Typical multiple micro-cracks observed in panel bending test: (a) Mix. B155 and (b) Mix. B235.

Conclusion

In this study, a high ductile fiber-reinforced cementless composite was newly manufactured as an eco-friendly, low-CO₂, recycle, renewable, and high ductile building material. The SDFCL mixtures were manufactured completely with no cement, mainly by mixing alkaline-activated GGBS, fine aggregates, admixtures, and so on with 2.0% volume fraction of PVA fibers. Through the direct tensile test, it was demonstrated that the currently developed SDFCL mixtures developed high ductile tensile behavior after cracking up to the ultimate tensile strain, and the mixtures showed multiple micro-cracks after initial cracks were taken place, similar with the ECC material.

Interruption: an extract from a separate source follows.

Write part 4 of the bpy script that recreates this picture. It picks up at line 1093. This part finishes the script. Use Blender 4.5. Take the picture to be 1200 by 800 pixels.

For three mixtures with different alkaline activators and water-to-binder ratios, the tensile strain capacity ranged from 2.04% to 2.32%, the first cracking strength ranged from 1.85 to 3.15 MPa, and the tensile strength ranged from 2.29 to 4.04 MPa at 28 days after casting. The mixture of Mix B240 and Mix B235, with alkaline activators of Ca(OH)₂ and Na₂SO₄ and a water-to-binder ratio of 40% and 35%, respectively, exhibited excellent mechanical performances compared with the mixture of Mix B155 in terms of compressive strength, tensile strength, high ductile tensile strain, and high ductile bending deflection.